**Your instructions:** Exactly repeat the material, dropping every picture from the copy.

— begin Available data —

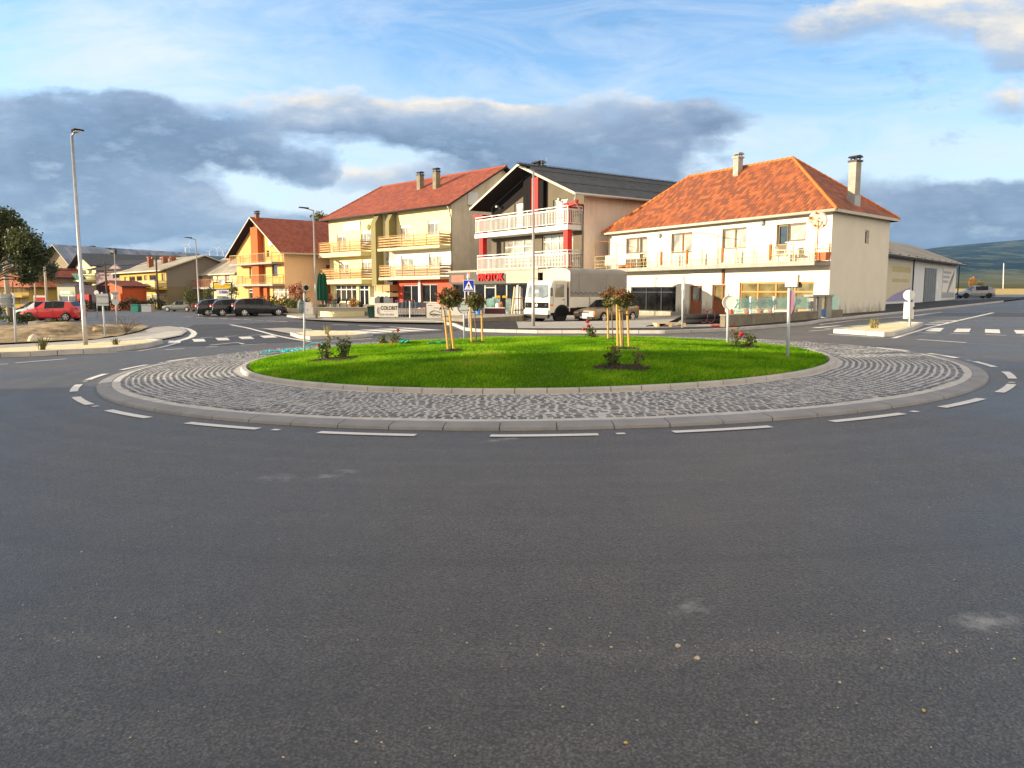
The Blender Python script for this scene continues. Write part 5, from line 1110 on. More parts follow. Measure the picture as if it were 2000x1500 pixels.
q = rz(HW, Z7, 350, 340, 608, 800); mb = MB(); HW.slab(mb, q[0]-1.2, q[2], q[1], q[3], .004, .05); po = mb.build('poster', M['poster_cream'], t)
mb = MB(); HW.slab(mb, q[0]+.6, q[2]-.2, q[3]-.75, q[3]-.25, .052, .056); HW.slab(mb, q[0]+.9, q[2]-.8, q[3]-1.6, q[3]-1.3, .052, .056); mb.build('poster_print', M['poster_ochre'], po)
mb = MB(); mb.poly([HW.pt(q[0]-1.1, q[1]+.02, .053), HW.pt(q[2]-.02, q[1]+.02, .053), HW.pt(q[2]-.02, q[1]+1.2, .053), HW.pt(q[0]+1.4, q[1]+.55, .053)]); mb.build('poster_cloth_print', M['poster_violet'], po)
mb = MB()
for s_ in [HW.hit(*Z7(x, 600))[0] for x in (625, 1183)]: mb.tube([HW.pt(s_, ze_h-.1, .75), HW.pt(s_, ze_h-.25, .12), HW.pt(s_, .4, .12)], .06, 8)
mb.build('downpipe', M['dark_metal'], t)
for k in range(12): s_ = 2.0+k*(HW.L-2.5)/11; mb = MB(); HW.slab(mb, s_-.08, s_+.08, ze_h-.22, ze_h-.02, .004, .7); mb.build('rafter', M['fascia'], t)
s_, z_ = HW.hit(*Z7(940, 620)); mb = MB(); mb.lathe([(.0, 0), (.42, .006), (.40, .02), (0, .025)], HW.pt(s_, z_, .003), 18, axis=HW.n); mb.build('white_patch', M['sign_white'], t)

def push_back(t, k):                                       # move a finished house along its line of sight, keeping its look
    c = Vector((0, 0, CH)); t.location = c+(Vector(t.location)-c)*k; t.scale = (k, k, k); WL[t.name] = t.location.copy()
for o_, k in (('guesthouse', 1.12), ('gabled_balcony_house', 1.18), ('plumbing_shop', 1.18)): push_back(bpy.data.objects[o_], k)
def PB(p, k): c = Vector((0, 0, CH)); return c+(Vector(p)-c)*k
# ---------------------------------------------------------------- plants
def leaf_mat(name, stops, trans=.3):
    m, nt, b = nodes(name); at = nd(nt, 'ShaderNodeAttribute', attribute_name='tone'); c = ramp(nt, at.outputs['Fac'], stops)
    nt.links.new(c, b.inputs['Base Color']); b.inputs['Roughness'].default_value = .5; b.inputs['Specular IOR Level'].default_value = .35
    tr = nd(nt, 'ShaderNodeBsdfTranslucent', {'Color': c}); mx = nd(nt, 'ShaderNodeMixShader', {0: trans, 1: b.outputs[0], 2: tr.outputs[0]})
    nt.links.new(mx.outputs[0], [q for q in nt.nodes if q.type == 'OUTPUT_MATERIAL'][0].inputs[0]); return m
M['photinia'] = leaf_mat('photinia_leaf', [(.0, (.035, .048, .014)), (.45, (.12, .13, .035)), (.62, (.24, .21, .075)), (.72, (.20, .075, .035)), (1.0, (.36, .09, .04))])
M['rose_leaf'] = leaf_mat('rose_leaf', [(.0, (.025, .045, .012)), (.55, (.07, .11, .022)), (.75, (.13, .15, .04)), (1.0, (.16, .045, .03))])
M['tree_leaf'] = leaf_mat('tree_leaf', [(.0, (.022, .034, .010)), (.5, (.05, .07, .02)), (.85, (.095, .115, .035)), (1.0, (.19, .17, .05))])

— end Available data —

**Reply:**
The Blender Python script for this scene continues. Write part 5, from line 1110 on. More parts follow. Measure the picture as if it were 2000x1500 pixels.
q = rz(HW, Z7, 350, 340, 608, 800); mb = MB(); HW.slab(mb, q[0]-1.2, q[2], q[1], q[3], .004, .05); po = mb.build('poster', M['poster_cream'], t)
mb = MB(); HW.slab(mb, q[0]+.6, q[2]-.2, q[3]-.75, q[3]-.25, .052, .056); HW.slab(mb, q[0]+.9, q[2]-.8, q[3]-1.6, q[3]-1.3, .052, .056); mb.build('poster_print', M['poster_ochre'], po)
mb = MB(); mb.poly([HW.pt(q[0]-1.1, q[1]+.02, .053), HW.pt(q[2]-.02, q[1]+.02, .053), HW.pt(q[2]-.02, q[1]+1.2, .053), HW.pt(q[0]+1.4, q[1]+.55, .053)]); mb.build('poster_cloth_print', M['poster_violet'], po)
mb = MB()
for s_ in [HW.hit(*Z7(x, 600))[0] for x in (625, 1183)]: mb.tube([HW.pt(s_, ze_h-.1, .75), HW.pt(s_, ze_h-.25, .12), HW.pt(s_, .4, .12)], .06, 8)
mb.build('downpipe', M['dark_metal'], t)
for k in range(12): s_ = 2.0+k*(HW.L-2.5)/11; mb = MB(); HW.slab(mb, s_-.08, s_+.08, ze_h-.22, ze_h-.02, .004, .7); mb.build('rafter', M['fascia'], t)
s_, z_ = HW.hit(*Z7(940, 620)); mb = MB(); mb.lathe([(.0, 0), (.42, .006), (.40, .02), (0, .025)], HW.pt(s_, z_, .003), 18, axis=HW.n); mb.build('white_patch', M['sign_white'], t)

def push_back(t, k):                                       # move a finished house along its line of sight, keeping its look
    c = Vector((0, 0, CH)); t.location = c+(Vector(t.location)-c)*k; t.scale = (k, k, k); WL[t.name] = t.location.copy()
for o_, k in (('guesthouse', 1.12), ('gabled_balcony_house', 1.18), ('plumbing_shop', 1.18)): push_back(bpy.data.objects[o_], k)
def PB(p, k): c = Vector((0, 0, CH)); return c+(Vector(p)-c)*k
# ---------------------------------------------------------------- plants
def leaf_mat(name, stops, trans=.3):
    m, nt, b = nodes(name); at = nd(nt, 'ShaderNodeAttribute', attribute_name='tone'); c = ramp(nt, at.outputs['Fac'], stops)
    nt.links.new(c, b.inputs['Base Color']); b.inputs['Roughness'].default_value = .5; b.inputs['Specular IOR Level'].default_value = .35
    tr = nd(nt, 'ShaderNodeBsdfTranslucent', {'Color': c}); mx = nd(nt, 'ShaderNodeMixShader', {0: trans, 1: b.outputs[0], 2: tr.outputs[0]})
    nt.links.new(mx.outputs[0], [q for q in nt.nodes if q.type == 'OUTPUT_MATERIAL'][0].inputs[0]); return m
M['photinia'] = leaf_mat('photinia_leaf', [(.0, (.035, .048, .014)), (.45, (.12, .13, .035)), (.62, (.24, .21, .075)), (.72, (.20, .075, .035)), (1.0, (.36, .09, .04))])
M['rose_leaf'] = leaf_mat('rose_leaf', [(.0, (.025, .045, .012)), (.55, (.07, .11, .022)), (.75, (.13, .15, .04)), (1.0, (.16, .045, .03))])
M['tree_leaf'] = leaf_mat('tree_leaf', [(.0, (.022, .034, .010)), (.5, (.05, .07, .02)), (.85, (.095, .115, .035)), (1.0, (.19, .17, .05))])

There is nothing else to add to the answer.